Una rosa rossa donata in silenzio attraverso una cancello chiuso e l’assolo di lacerante dolcezza della viola pomposa prefigurano già da subito passioni e tragedie!
Il successo tributato al Maestro Riccardo Zandonai in quella prima pesarese del 30 Luglio 1914 fu superiore ad ogni previsione!

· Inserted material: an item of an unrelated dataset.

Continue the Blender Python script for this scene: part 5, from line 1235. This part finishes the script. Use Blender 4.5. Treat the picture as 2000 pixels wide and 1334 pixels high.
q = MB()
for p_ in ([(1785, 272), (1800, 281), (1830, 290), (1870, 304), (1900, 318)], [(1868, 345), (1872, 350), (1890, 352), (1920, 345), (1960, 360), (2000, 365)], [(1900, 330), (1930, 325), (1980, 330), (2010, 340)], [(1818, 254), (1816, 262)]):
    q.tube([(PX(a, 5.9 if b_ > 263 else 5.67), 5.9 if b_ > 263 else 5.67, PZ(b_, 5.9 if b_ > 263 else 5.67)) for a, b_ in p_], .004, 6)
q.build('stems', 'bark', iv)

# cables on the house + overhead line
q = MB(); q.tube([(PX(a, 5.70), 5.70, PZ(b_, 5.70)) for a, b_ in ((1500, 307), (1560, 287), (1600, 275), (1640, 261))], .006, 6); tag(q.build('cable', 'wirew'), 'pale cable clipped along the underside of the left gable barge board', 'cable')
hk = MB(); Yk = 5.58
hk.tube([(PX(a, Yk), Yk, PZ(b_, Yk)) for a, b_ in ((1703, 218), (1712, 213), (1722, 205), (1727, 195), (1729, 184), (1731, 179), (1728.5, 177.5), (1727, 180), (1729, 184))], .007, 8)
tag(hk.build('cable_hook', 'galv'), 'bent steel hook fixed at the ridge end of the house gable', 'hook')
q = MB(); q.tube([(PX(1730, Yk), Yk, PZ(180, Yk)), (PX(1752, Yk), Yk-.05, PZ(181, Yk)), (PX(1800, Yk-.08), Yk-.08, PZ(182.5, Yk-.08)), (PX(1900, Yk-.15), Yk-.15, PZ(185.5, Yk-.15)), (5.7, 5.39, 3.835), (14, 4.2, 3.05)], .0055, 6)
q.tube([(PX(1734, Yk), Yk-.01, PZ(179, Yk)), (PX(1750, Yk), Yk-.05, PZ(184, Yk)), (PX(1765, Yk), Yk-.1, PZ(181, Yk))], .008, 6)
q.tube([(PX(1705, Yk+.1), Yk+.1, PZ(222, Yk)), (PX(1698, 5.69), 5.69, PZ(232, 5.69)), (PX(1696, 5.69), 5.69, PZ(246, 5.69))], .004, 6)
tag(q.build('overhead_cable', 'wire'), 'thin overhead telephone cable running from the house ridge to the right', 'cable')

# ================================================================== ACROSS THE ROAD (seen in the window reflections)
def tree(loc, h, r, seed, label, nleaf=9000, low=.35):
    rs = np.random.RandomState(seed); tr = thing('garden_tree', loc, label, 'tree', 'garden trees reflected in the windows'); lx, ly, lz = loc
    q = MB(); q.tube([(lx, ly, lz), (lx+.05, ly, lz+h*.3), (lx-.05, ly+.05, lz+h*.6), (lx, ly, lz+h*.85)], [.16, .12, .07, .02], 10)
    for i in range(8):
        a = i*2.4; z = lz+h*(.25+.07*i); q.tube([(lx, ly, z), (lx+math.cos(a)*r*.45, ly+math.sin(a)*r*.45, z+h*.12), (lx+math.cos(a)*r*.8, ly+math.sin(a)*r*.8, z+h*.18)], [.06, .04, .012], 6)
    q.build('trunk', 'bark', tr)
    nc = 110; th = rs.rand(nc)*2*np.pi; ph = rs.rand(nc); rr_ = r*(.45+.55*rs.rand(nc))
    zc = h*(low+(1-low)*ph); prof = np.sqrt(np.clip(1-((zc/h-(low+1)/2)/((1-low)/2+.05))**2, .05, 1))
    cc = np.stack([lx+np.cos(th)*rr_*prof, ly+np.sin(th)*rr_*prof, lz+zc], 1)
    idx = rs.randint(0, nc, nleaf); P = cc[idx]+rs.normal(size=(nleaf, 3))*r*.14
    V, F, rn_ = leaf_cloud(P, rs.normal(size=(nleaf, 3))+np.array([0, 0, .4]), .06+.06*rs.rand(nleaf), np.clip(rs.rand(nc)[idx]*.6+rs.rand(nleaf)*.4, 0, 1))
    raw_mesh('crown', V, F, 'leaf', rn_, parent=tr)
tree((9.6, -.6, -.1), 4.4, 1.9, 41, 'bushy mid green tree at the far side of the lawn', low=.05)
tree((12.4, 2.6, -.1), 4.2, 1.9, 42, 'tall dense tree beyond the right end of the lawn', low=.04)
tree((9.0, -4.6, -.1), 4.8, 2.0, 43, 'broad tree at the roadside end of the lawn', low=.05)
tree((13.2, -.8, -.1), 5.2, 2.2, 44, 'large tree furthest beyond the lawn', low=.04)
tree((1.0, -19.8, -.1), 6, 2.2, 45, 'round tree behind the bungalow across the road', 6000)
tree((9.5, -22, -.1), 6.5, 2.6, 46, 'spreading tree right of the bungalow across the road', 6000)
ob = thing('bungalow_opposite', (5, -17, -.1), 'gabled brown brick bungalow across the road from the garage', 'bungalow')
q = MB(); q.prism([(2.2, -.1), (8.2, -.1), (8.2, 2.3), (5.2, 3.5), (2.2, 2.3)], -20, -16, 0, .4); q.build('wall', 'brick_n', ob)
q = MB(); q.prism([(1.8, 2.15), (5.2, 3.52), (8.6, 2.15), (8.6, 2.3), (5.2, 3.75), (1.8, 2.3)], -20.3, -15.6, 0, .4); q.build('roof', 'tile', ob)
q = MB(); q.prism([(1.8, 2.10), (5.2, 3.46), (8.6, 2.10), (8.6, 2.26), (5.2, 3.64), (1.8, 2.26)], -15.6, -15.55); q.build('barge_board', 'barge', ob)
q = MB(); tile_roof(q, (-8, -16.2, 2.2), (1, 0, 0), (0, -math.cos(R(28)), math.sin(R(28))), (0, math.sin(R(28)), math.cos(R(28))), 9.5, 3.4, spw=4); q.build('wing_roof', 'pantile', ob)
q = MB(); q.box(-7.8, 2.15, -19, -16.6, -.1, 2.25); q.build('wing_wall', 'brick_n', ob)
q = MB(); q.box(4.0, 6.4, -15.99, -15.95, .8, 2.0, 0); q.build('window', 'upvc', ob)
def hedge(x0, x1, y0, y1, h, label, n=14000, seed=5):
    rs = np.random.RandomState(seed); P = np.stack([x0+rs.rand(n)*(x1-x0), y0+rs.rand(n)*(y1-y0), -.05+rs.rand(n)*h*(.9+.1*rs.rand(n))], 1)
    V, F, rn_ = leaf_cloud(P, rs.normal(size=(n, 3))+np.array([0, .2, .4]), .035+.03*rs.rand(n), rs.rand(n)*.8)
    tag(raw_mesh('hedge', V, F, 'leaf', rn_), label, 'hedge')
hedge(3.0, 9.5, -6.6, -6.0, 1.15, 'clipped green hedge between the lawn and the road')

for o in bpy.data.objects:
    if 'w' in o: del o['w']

I pesaresi, all’uscita dal Teatro Rossini, ed erano già le una e trenta di notte, gli staccarono i cavalli dalla carrozza e lo portarono in trionfo per le strade della città come a Parigi facevano con le ballerine del “Moulin Rouge”.
Da quella sera nelle nostre case l’opera di Zandonai vive e palpita di una vita intensa e febbrile: tutti la cantano, c’è chi la suona al pianoforte, chi perfino al mandolino; tutti l’imparano a memoria rinnovando estasi e deliri appassionati.
Irresistibile Francesca! Indimenticabile amore!

É proprio con “Francesca da Rimini” di Zandonai che a Pesaro svapora quello stravagante esaltante capriccio chiamato “Belle Époque”: poi la 1° Guerra Mondiale, la 2° Guerra mondiale, smantellata la piattaforma, demoliti proditoriamente il Kursaal e molti villini, i glomeruli non esistono più, la pubblicità diventa invasiva, arrogante, volgare, dimenticati i cappelli di paglietta, i monocoli, la seta pura, le perle vere, passate di moda le Kenzie, i locali da ballo si chiamano discoteche, le comunicazioni telefoniche si chiamano “SMS”, le ceramiche liberty sono solo al Museo, i viali della “città giardino” sono un garage a cielo aperto:

particolare dal Villino di Vildi

di quel sorprendente breve elettrizzante periodo è rimasto solo il “Villino Ruggeri” miracolosamente salvato dalla furia iconoclasta di irriverenti e avidi costruttori: per fortuna lo possiamo ancora “toccare”, altrimenti penseremmo che sia stato tutto solo un sogno.